Monotonic uplift behavior of anchored pier foundations in soil overlying rock

• Published in: Journal of Zhejiang University. A. Science Vol. 24; no. 7; pp. 569 - 583
• Main Authors: Sun, Yizhou, Sun, Honglei, Tang, Chong, Cai, Yuanqiang, Pan, Feng
• Format: Journal Article
• Language: English
• Published: Hangzhou Zhejiang University Press 01.07.2023; Springer Nature B.V; College of Civil Engineering and Architecture,Zhejiang University,Hangzhou 310058,China%College of Civil Engineering,Zhejiang University of Technology,Hangzhou 310014,China%State Key Laboratory of Coastal and Offshore Engineering,Dalian University of Technology,Dalian 116024,China%Zhejiang Electric Power Design Institute Co.Ltd.,China Energy Engineering Group,Hangzhou 310012,China
• Subjects: Axial forces; Bearing capacity; Civil Engineering; Classical and Continuum Physics; Embedded foundations; Engineering; Failure mechanisms; Force distribution; Industrial Chemistry/Chemical Engineering; Limit states; Load distribution; Load transfer; Mechanical Engineering; Modulus of deformation; Mountain regions; Mountainous areas; Mountains; Piers; Pull out tests; Research Article; Rocks; Soil layers; Uplift; Uplift resistance; Anchored pier foundation; 扩底墩; 岩石锚杆; 上拔承载发挥系数; Rock anchor; Belled pier; 锚墩基础; Uplift capacity; Uplift mobilization coefficient (UMC); 抗拔承载力; Uplift mobilization coefficient(UMC)
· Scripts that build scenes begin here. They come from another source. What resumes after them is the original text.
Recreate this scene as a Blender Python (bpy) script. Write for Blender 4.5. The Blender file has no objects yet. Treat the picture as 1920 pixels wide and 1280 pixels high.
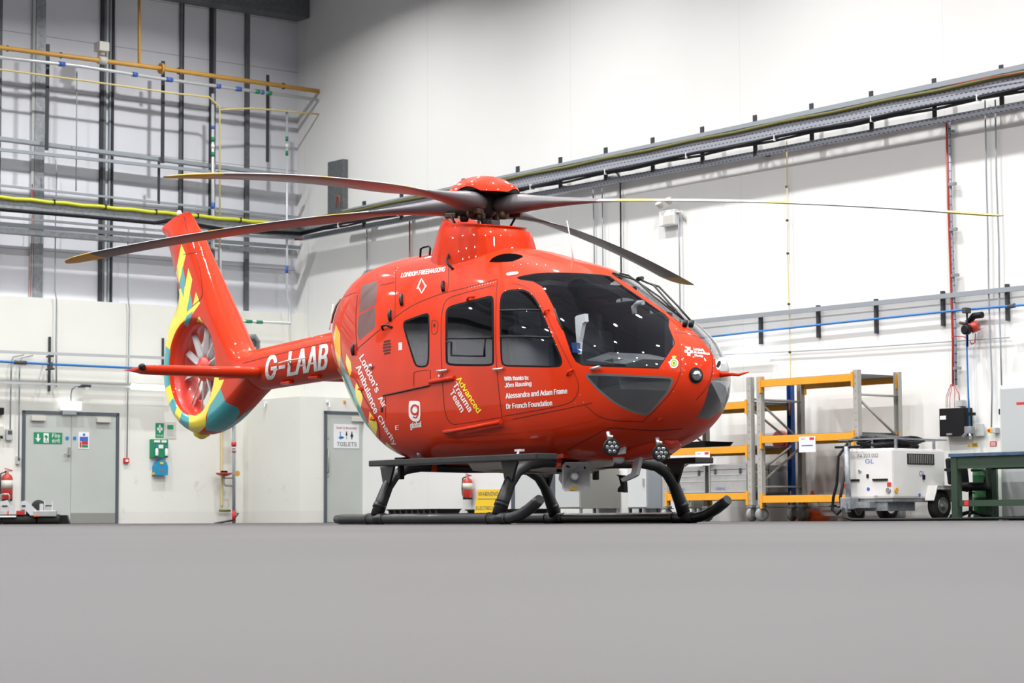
import bpy, bmesh, math, random
from math import radians as RAD, pi as PI, sin, cos, sqrt
from mathutils import Vector, Matrix
from mathutils.bvhtree import BVHTree
from mathutils.interpolate import poly_3d_calc
S = bpy.context.scene
COL = S.collection
random.seed(4)
V = Vector

# ------------------------------------------------------------------ camera
FPX = 4200.0
CAM_H = 0.04
ROT = Matrix.Rotation(PI/2 + RAD(4.547), 3, 'X') @ Matrix.Rotation(RAD(-0.26), 3, 'Z')
cd = bpy.data.cameras.new('camera'); cam = bpy.data.objects.new('camera', cd); COL.objects.link(cam)
cam.matrix_world = Matrix.Translation((0, 0, CAM_H)) @ ROT.to_4x4()
cd.sensor_width = 36.0; cd.lens = 36.0*FPX/1920.0; cd.clip_start = 0.01; cd.clip_end = 500
cd.dof.use_dof = True; cd.dof.focus_distance = 21.2; cd.dof.aperture_fstop = 4.5
S.camera = cam
def ray(px, py): return ROT @ V(((px-960)/FPX, -(py-640)/FPX, -1.0))
CAMP = V((0, 0, CAM_H))

# ------------------------------------------------------------------ world, lamps, exposure
w = bpy.data.worlds.new('world'); S.world = w; w.use_nodes = True
w.node_tree.nodes['Background'].inputs[0].default_value = (.6, .7, .85, 1)
w.node_tree.nodes['Background'].inputs[1].default_value = .25
S.view_settings.view_transform = 'Standard'; S.view_settings.look = 'None'
S.view_settings.gamma = 1.0; S.view_settings.use_curve_mapping = False
S.view_settings.exposure = 0.0
LAMP_Z = 10.6
LAMP_W = 325.0
KX, KY = -4.11, 44.2                       # the far corner of the hangar on the floor
U = V((.62486, -.78073, 0)); W_ = V((-.78073, -.62486, 0))   # along the right wall towards us; along the left wall towards us
def room(a, b, z=0.0): return V((KX, KY, 0)) + U*a + W_*b + V((0, 0, z))
LAMPS = [(a, b) for a in (4.0, 9.6, 15.0, 20.2, 25.4, 30.6, 35.8, 41.0, 46.2, 51.4, 56.6) for b in (3.6, 8.7, 13.8, 18.9, 24.0, 29.1)]
for a, b in LAMPS:
    ld = bpy.data.lights.new('high_bay_light', 'AREA'); ld.shape = 'DISK'; ld.size = .32; ld.energy = LAMP_W
    ld.color = (1.0, .995, .985); ld.spread = RAD(150)
    lo = bpy.data.objects.new('high_bay_light', ld); COL.objects.link(lo); lo.location = room(a, b, LAMP_Z)

# ------------------------------------------------------------------ materials
def mat(name, col, rough=.6, metal=0.0, coat=0.0, emit=None, es=0.0, noise=0.0, nscale=3.0, bump=0.0, spec=.5, back=None, rvar=0.0):
    m = bpy.data.materials.new(name); m.use_nodes = True
    nt = m.node_tree; b = nt.nodes['Principled BSDF']
    c = (*col, 1.0)
    b.inputs['Base Color'].default_value = c
    b.inputs['Roughness'].default_value = rough; b.inputs['Metallic'].default_value = metal
    b.inputs['Coat Weight'].default_value = coat; b.inputs['Coat Roughness'].default_value = .04
    b.inputs['Specular IOR Level'].default_value = spec
    if emit: b.inputs['Emission Color'].default_value = (*emit, 1); b.inputs['Emission Strength'].default_value = es
    if noise or bump or rvar:
        tc = nt.nodes.new('ShaderNodeTexCoord')
        n = nt.nodes.new('ShaderNodeTexNoise'); n.inputs['Scale'].default_value = nscale; n.inputs['Detail'].default_value = 5
        nt.links.new(tc.outputs['Object'], n.inputs['Vector'])
        if noise:
            r = nt.nodes.new('ShaderNodeMapRange'); r.inputs['From Min'].default_value = .3; r.inputs['From Max'].default_value = .7
            r.inputs['To Min'].default_value = 1-noise; r.inputs['To Max'].default_value = 1+noise*.6
            nt.links.new(n.outputs['Fac'], r.inputs['Value'])
            mx = nt.nodes.new('ShaderNodeVectorMath'); mx.operation = 'SCALE'; mx.inputs[0].default_value = col
            nt.links.new(r.outputs['Result'], mx.inputs['Scale']); nt.links.new(mx.outputs['Vector'], b.inputs['Base Color'])
        if rvar:
            r2 = nt.nodes.new('ShaderNodeMapRange'); r2.inputs['To Min'].default_value = rough-rvar; r2.inputs['To Max'].default_value = rough+rvar
            nt.links.new(n.outputs['Fac'], r2.inputs['Value']); nt.links.new(r2.outputs['Result'], b.inputs['Roughness'])
        if bump:
            bp = nt.nodes.new('ShaderNodeBump'); bp.inputs['Strength'].default_value = bump; bp.inputs['Distance'].default_value = .01
            nt.links.new(n.outputs['Fac'], bp.inputs['Height']); nt.links.new(bp.outputs['Normal'], b.inputs['Normal'])
    if back:
        g = nt.nodes.new('ShaderNodeNewGeometry'); d = nt.nodes.new('ShaderNodeBsdfDiffuse'); d.inputs[0].default_value = (*back, 1)
        mix = nt.nodes.new('ShaderNodeMixShader'); out = nt.nodes['Material Output']
        nt.links.new(g.outputs['Backfacing'], mix.inputs[0]); nt.links.new(b.outputs[0], mix.inputs[1]); nt.links.new(d.outputs[0], mix.inputs[2])
        nt.links.new(mix.outputs[0], out.inputs[0])
    return m
def glass(name, tint=(.85, .88, .9), f0=.06, rough=.01):
    m = bpy.data.materials.new(name); m.use_nodes = True; nt = m.node_tree
    nt.nodes.remove(nt.nodes['Principled BSDF'])
    t = nt.nodes.new('ShaderNodeBsdfTransparent'); t.inputs[0].default_value = (*tint, 1)
    g = nt.nodes.new('ShaderNodeBsdfGlossy'); g.inputs['Roughness'].default_value = rough; g.inputs[0].default_value = (1, 1, 1, 1)
    fr = nt.nodes.new('ShaderNodeLayerWeight'); fr.inputs['Blend'].default_value = .5
    p = nt.nodes.new('ShaderNodeMath'); p.operation = 'POWER'; p.inputs[1].default_value = 3.0
    r = nt.nodes.new('ShaderNodeMapRange'); r.inputs['To Min'].default_value = f0; r.inputs['To Max'].default_value = .95
    mx = nt.nodes.new('ShaderNodeMixShader')
    nt.links.new(fr.outputs['Facing'], p.inputs[0]); nt.links.new(p.outputs[0], r.inputs['Value'])
    nt.links.new(r.outputs['Result'], mx.inputs[0]); nt.links.new(t.outputs[0], mx.inputs[1]); nt.links.new(g.outputs[0], mx.inputs[2])
    nt.links.new(mx.outputs[0], nt.nodes['Material Output'].inputs[0])
    return m
M = {}
M['red'] = mat('red_paint', (.57, .030, .003), .5, 0, .5, spec=.08, back=(.03, .03, .035))
M['redplain'] = mat('red_trim', (.56, .029, .004), .5, 0, .5, spec=.08)
M['redmat'] = mat('red_plastic', (.5, .03, .02), .45)
M['yel'] = mat('yellow_livery', (.9, .72, .02), .3, 0, .8, back=(.03, .03, .035))
M['teal'] = mat('teal_livery', (.02, .33, .36), .3, 0, .8, back=(.03, .03, .035))
M['white'] = mat('white_livery', (.85, .85, .85), .35, 0, .5)
M['yeltext'] = mat('yellow_lettering', (.9, .78, .02), .35)
M['blk'] = mat('black_rubber', (.008, .008, .010), .5, spec=.25)
M['intakeshade'] = mat('opening_shade_black', (.004, .004, .005), 1.0, spec=0)
M['blkmet'] = mat('black_skid_paint', (.012, .0125, .015), .4, .0, .1, noise=.25, nscale=8)
M['seal'] = mat('window_seal', (.006, .006, .007), .75, spec=.12)
M['dark'] = mat('dark_interior', (.018, .02, .024), .7)
M['darkgrey'] = mat('dark_grey_plastic', (.06, .065, .07), .55)
M['greyseat'] = mat('grey_leather', (.07, .075, .085), .5)
M['lightplastic'] = mat('pale_grey_plastic', (.55, .56, .57), .5)
M['seam'] = mat('panel_seam', (.06, .004, .003), .7)
M['blade'] = mat('blade_grey', (.10, .092, .098), .42, 0, .1)
M['bladetoplit'] = mat('blade_top_lit_grey', (.42, .42, .43), .4)  # for the blade tops: light from above put into a paler grey
M['bladeyel'] = mat('blade_tip_yellow', (.55, .33, .04), .45)
M['mast'] = mat('rotor_mast_metal', (.16, .165, .17), .38, .8)
M['hubdark'] = mat('rotor_hub_black', (.02, .018, .018), .5)
M['hubbrown'] = mat('hub_bronze', (.09, .05, .03), .5, .4)
M['steel'] = mat('brushed_steel', (.55, .55, .55), .32, .9)
M['galv'] = mat('galvanised_steel', (.32, .34, .36), .5, .55, noise=.25, nscale=14)
M['galvd'] = mat('galvanised_steel_dark', (.16, .17, .18), .5, .4, noise=.2, nscale=14)
M['darksteel'] = mat('dark_painted_steel', (.03, .034, .042), .5)
M['grey'] = mat('grey_paint', (.30, .33, .36), .5)
M['greylight'] = mat('light_grey_paint', (.48, .50, .50), .5)
M['cream'] = mat('cream_plastic', (.62, .60, .54), .5)
M['whitep'] = mat('white_powder_coat', (.74, .73, .71), .45, noise=.04, nscale=4)
M['paper'] = mat('white_sign_board', (.82, .83, .84), .6)
M['doorgrey'] = mat('door_grey_green', (.50, .53, .50), .5, noise=.03, nscale=2)
M['frame'] = mat('door_frame_dark_grey', (.085, .10, .12), .5)
M['kick'] = mat('kick_plate', (.38, .38, .36), .4, .5)
M['gold'] = mat('gas_pipe_ochre', (.62, .33, .06), .45, noise=.08, nscale=6)
M['paleyel'] = mat('pale_yellow_pipe', (.70, .58, .25), .5)
M['pipewhite'] = mat('foil_pipe_white', (.62, .64, .66), .35, .35)
M['green'] = mat('sign_green', (.01, .25, .11), .5)
M['blue'] = mat('air_line_blue', (.03, .2, .55), .45)
M['bluebag'] = mat('blue_case', (.01, .28, .5), .45)
M['signblue'] = mat('sign_blue', (.05, .13, .5), .5)
M['cablegy'] = mat('earth_cable_yellow', (.58, .60, .03), .5)
M['cablegyd'] = mat('earth_cable_olive', (.15, .145, .035), .6)
M['rackgrey'] = mat('rack_grey_enamel', (.40, .39, .36), .5, noise=.08, nscale=6)
M['orange'] = mat('rack_orange', (.82, .36, .02), .45, noise=.06, nscale=5)
M['cone'] = mat('cone_orange', (.8, .12, .02), .5)
M['rackblue'] = mat('rack_blue', (.01, .06, .25), .5)
M['signyel'] = mat('warning_yellow', (.85, .55, .02), .5)
M['signred'] = mat('sign_red', (.6, .03, .03), .5)
M['ext'] = mat('extinguisher_red', (.45, .03, .02), .35, 0, .5)
M['tyre'] = mat('tyre_rubber', (.02, .019, .018), .75, noise=.2, nscale=20)
M['tabblue'] = mat('bench_top_blue', (.05, .10, .17), .5, noise=.5, nscale=9)
M['tabgreen'] = mat('bench_green', (.025, .05, .03), .5)
M['bingreen'] = mat('drum_green', (.04, .17, .06), .45)
M['cabgrey'] = mat('cabinet_grey', (.26, .26, .24), .5)
M['cabwhite'] = mat('cabinet_white', (.60, .62, .62), .5)
M['alu'] = mat('aluminium_sheet', (.52, .52, .52), .42, .6, noise=.08, nscale=10)
M['tube'] = mat('fluorescent_tube', (1, 1, 1), .5, emit=(1, .99, .96), es=1.6)
M['exitl'] = mat('emergency_light_diffuser', (1, 1, 1), .5, emit=(.95, .98, 1), es=1.3)
M['lens'] = mat('lamp_lens', (.38, .39, .41), .18, .9)
M['rednav'] = mat('red_lens', (.5, .01, .01), .2, 0, 1)
M['glass'] = glass('windscreen_glass', (.88, .90, .92), .13)
M['glassch'] = glass('tinted_chin_glass', (.5, .52, .55), .12)
M['glassd'] = glass('cabin_window_glass', (.40, .44, .50), .13)
M['glassc'] = glass('clear_plastic', (.9, .92, .92), .05)

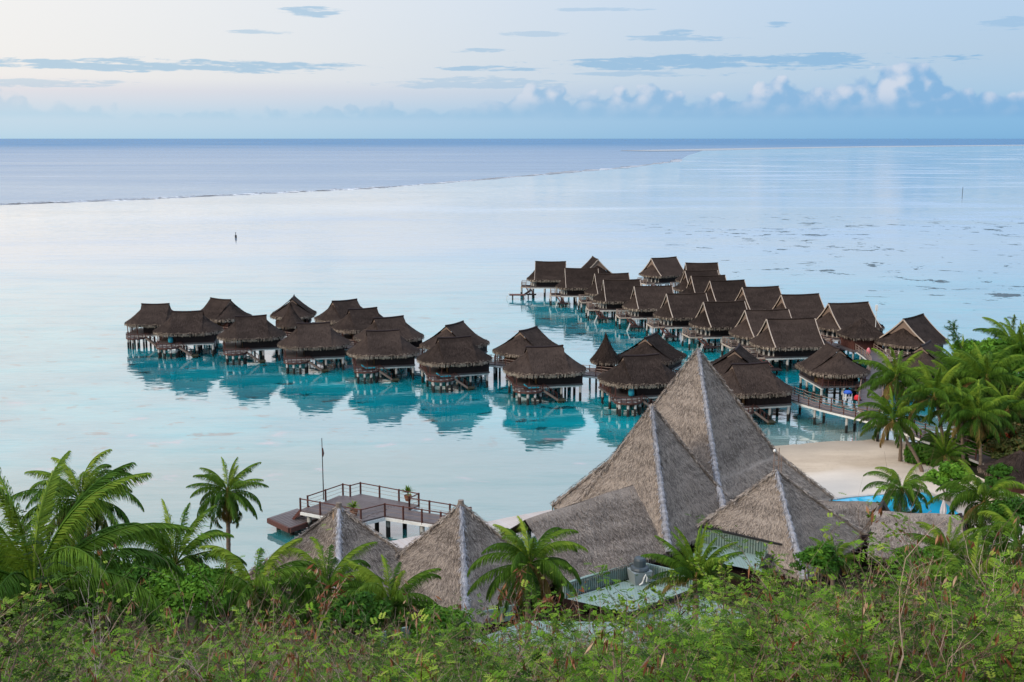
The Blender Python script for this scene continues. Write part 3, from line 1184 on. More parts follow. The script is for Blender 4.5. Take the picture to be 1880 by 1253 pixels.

• ISSN: 1673-565X; 1862-1775
• DOI: 10.1631/jzus.A2200446

Rock-embedded foundations with good uplift and bearing capacity are often used in mountains or hilly areas. However, there are soil layers with a certain thickness on the rocks in these mountainous areas, and the utilization of those soil layers is a problem worthy of attention in foundation construction. Considering construction- and cost-related factors, traditional single-form foundations built on such sites often cannot provide sufficient resistance against uplift. Therefore, an anchored pier foundation composed of anchors and belled piers, specifically constructed for such conditions, can be invaluable in practice. This paper introduces an experimental and analytical study to investigate the uplift capacity and the uplift mobilization coefficients (UMCs) of the anchored pier foundation. In this study, three in-situ monotonic pullout tests were carried out to analyze the load–displacement characteristics, axial force distribution, load transfer mechanism, and failure mechanism. A hyperbolic model is used to fit the load–displacement curves and to reveal the asynchrony of the ultimate limit states (ULSs) of the anchor group and the belled pier. Based on the results, the uplift capacity can be calculated by the UMCs and the anchor group and pier uplift capacities. Finally, combined with the estimation of the deformation modulus of the soil and rock, the verification calculation of the uplift capacity and UMC was carried out on the test results from different anchored pier foundations.